De klaslokalen, met grote raampartijen om licht en zon binnen te laten, zijn gericht op een groot, door een muur afgesloten speelplein. Zo werd voorkomen dat de scholieren werden afgeleid door activiteiten op straat. Het plein is bereikbaar via een poortgebouw met een paraboolvormige entree. Een door Willem Valk gebeeldhouwde pelikaan is er te vinden als sluitsteen: de pelikaan symboliseert zorgzaamheid en aandacht voor het kind. Volgens een legende pikte een pelikaan in haar eigen borst om met het uitstromende bloed haar jongen te voeden.
De school fungeerde nog een tijd als dependance van de school van Bouma aan de Parkweg, maar kwam in de jaren ‘70 van de vorige eeuw leeg te staan. Het Grafisch Museum kon het pand in gebruik nemen voor haar machines, zonder dat er veel aan de indeling hoefde te worden veranderd. Het was toen behoorlijk verwaarloosd; de verf bladderde af.

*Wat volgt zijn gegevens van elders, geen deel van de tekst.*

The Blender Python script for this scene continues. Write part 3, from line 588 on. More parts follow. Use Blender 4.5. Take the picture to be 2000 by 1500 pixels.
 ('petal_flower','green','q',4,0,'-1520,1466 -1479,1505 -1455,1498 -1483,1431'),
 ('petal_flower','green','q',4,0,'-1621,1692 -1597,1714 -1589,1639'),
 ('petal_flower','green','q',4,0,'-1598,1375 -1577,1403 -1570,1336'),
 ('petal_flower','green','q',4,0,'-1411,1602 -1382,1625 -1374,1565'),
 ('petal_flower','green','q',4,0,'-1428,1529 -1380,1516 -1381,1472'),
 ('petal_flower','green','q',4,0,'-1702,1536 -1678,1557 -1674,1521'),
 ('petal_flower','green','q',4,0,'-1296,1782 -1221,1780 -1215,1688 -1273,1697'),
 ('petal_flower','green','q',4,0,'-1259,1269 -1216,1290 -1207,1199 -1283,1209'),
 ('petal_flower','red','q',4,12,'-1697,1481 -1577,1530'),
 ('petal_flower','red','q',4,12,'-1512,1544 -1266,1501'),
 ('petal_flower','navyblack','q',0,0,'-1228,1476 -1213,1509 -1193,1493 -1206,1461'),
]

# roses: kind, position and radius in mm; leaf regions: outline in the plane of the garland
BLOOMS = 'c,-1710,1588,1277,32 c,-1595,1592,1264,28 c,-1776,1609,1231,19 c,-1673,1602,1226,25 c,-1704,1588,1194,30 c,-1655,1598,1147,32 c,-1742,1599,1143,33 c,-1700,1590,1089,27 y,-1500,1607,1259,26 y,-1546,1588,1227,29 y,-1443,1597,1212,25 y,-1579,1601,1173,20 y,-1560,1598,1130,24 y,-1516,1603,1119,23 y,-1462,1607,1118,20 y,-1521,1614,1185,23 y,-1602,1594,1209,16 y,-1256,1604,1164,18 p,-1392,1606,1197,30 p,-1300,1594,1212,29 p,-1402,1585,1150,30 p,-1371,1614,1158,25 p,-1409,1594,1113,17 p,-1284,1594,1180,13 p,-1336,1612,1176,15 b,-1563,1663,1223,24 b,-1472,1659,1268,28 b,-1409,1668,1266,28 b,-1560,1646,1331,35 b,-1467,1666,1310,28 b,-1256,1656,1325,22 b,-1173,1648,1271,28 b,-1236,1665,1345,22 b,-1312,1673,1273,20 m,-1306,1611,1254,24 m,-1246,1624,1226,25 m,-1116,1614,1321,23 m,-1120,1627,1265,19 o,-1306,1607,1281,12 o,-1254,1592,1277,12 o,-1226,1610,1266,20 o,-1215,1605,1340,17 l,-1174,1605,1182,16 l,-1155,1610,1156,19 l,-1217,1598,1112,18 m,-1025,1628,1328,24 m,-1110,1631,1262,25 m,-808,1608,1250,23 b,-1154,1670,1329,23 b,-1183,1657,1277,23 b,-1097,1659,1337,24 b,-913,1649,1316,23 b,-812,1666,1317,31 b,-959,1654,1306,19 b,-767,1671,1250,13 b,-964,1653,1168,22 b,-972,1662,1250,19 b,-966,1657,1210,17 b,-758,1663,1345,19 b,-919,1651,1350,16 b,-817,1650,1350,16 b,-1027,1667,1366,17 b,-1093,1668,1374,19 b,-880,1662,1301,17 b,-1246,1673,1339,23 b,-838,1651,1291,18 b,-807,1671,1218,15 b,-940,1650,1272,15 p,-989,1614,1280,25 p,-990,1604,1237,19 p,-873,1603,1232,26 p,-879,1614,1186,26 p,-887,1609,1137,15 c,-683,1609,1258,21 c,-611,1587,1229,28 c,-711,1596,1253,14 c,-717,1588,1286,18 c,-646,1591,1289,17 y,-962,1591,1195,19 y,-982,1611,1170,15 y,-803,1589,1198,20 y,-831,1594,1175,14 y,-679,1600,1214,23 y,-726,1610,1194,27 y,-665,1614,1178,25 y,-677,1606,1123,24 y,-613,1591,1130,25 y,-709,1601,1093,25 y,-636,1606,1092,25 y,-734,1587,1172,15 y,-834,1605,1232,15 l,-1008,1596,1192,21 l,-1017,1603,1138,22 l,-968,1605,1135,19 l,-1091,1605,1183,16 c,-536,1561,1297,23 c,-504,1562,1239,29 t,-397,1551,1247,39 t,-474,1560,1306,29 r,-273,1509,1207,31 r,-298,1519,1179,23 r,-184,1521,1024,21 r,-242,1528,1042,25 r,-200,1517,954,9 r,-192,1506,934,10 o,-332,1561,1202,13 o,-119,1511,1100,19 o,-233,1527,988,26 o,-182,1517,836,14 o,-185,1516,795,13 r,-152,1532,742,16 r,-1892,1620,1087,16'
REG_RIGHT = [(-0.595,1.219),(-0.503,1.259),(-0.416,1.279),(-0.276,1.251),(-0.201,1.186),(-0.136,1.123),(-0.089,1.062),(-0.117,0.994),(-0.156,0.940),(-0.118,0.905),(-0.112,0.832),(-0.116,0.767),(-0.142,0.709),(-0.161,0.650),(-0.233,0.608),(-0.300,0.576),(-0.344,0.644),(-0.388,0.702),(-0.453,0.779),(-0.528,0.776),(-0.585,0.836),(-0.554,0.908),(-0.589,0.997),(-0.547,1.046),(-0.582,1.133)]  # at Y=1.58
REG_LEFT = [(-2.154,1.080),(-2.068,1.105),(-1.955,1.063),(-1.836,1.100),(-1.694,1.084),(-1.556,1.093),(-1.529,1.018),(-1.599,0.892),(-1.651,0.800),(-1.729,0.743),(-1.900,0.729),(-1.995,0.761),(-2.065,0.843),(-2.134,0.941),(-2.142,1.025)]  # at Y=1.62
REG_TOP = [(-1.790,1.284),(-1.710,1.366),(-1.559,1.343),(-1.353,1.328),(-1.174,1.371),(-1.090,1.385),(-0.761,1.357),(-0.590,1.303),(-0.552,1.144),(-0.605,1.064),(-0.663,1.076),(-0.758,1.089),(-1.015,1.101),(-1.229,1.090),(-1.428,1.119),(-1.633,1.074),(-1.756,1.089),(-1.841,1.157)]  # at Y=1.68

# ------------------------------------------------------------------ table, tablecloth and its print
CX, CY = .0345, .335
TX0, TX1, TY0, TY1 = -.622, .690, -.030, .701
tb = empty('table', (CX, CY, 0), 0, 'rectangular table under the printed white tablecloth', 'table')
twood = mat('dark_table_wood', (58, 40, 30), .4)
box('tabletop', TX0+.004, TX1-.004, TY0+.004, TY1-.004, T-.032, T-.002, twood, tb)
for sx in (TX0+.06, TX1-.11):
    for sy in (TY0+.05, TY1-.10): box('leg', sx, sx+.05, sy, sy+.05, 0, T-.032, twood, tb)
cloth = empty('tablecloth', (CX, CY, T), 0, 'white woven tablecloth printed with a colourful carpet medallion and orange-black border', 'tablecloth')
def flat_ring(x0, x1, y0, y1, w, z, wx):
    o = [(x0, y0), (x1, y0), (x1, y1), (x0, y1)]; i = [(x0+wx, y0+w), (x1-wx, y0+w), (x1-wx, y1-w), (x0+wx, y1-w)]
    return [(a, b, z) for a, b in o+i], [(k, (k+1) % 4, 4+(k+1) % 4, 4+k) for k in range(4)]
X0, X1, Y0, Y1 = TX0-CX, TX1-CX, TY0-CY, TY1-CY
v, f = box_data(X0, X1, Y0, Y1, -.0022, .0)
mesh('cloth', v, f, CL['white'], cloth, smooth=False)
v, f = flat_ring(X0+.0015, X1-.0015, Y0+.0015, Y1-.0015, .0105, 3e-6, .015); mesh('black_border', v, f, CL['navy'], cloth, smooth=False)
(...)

Jarenlang ondervonden de gebruikers problemen met de karakteristieke stalen ramen. Het liefst zag het museum dat deze compleet werden vervangen. Na onderzoek en op aandringen van de gemeente, die het gebouw inmiddels als monument had aangewezen, werden alle ramen door een staalbedrijf gedemonteerd. Het was minder erg dan verwacht: de problemen bleken vooral te zijn ontstaan doordat de beweegbare delen met kit tochtvrij waren gemaakt, met als gevolg dat condensvocht van binnenuit voor flinke roestvorming had gezorgd.
De raamkozijnen werden ontroest, aangeheeld en van nieuwe conserveringslagen voorzien. Bij de restauratie kwam een bijzondere, felgele oude verflaag weer aan het licht. Deze ‘teruggevonden’ gele kleur werd uitgangspunt voor de kleurreconstructie op alle ramen en kozijnen.
Ook bij het schoonmaken van het schilderwerk op de gevels kwam een oorspronkelijke kleur weer boven: een geelgrijze witte kalklaag. Het interieur van het gebouw is nog steeds authentiek, met crèmekleurige geglazuurde tegels op de wanden van de gangen en de entree.